Ils se disent prêts à les affronter. L’un de leurs chefs, Jimmy Chérizier alias Barbecue, à la tête d’une coalition de gangs appelée « Vivre ensemble », dans une interview à la radio américaine NPR a promis un long combat et table sur la fatigue des policiers étrangers qui finiront pas partir.
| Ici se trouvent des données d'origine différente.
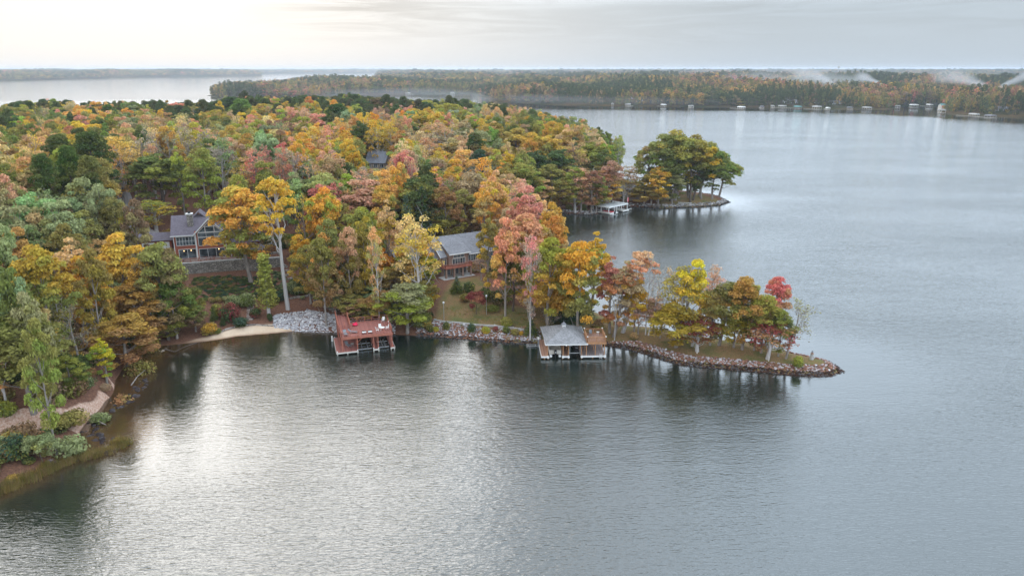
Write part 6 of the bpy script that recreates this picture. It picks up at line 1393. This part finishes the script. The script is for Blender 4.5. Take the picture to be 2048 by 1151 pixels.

Même discours de la part de l’un des chefs du gang de Mariani, Tigress, interviewé par nos confrères de France 24. « On est chez nous ici, c’est notre territoire, les ancêtres sont avec nous…et nous sommes prêts pour la guerre ».  Tout comme Barbecue qui s’affiche comme un révolutionnaire, Tigress réfute les accusations de massacres et dément terroriser la population.

♦ Les gangs pourraient-ils négocier un accord avec les autorités ?

On ne peut pas l’exclure même si le discours de leurs chefs est pour l’instant très « va-t-en-guerre ». Selon le CPT, une fois la sécurité rétablie, il va y avoir un programme pour la réinsertion des « petits soldats ». Mais que se passera-t-il avec les grands chefs comme Barbecue ? Leslie Voltaire ne souhaite pas donner d’avis personnel, « c’est à la société d’en décider et à la commission du désarmement et à la commission de vérité, justice et réparation ».  Pour Marie Rosy Auguste Ducena du RNDDH, il est tout simplement inimaginable que les responsables des violences ne soient pas jugés. Pour ces « criminels de droit commun », il ne peut en aucun cas y avoir d’amnistie. Les victimes et leurs familles ont besoin de justice, explique l’avocate. « Et ils ont besoin de connaître la vérité, de comprendre pourquoi le pays un beau jour a sombré dans cette violence ». Marie Rosy Auguste Ducena rappelle que son organisation a recensé 30 massacres perpétrés par des gangs depuis 2018.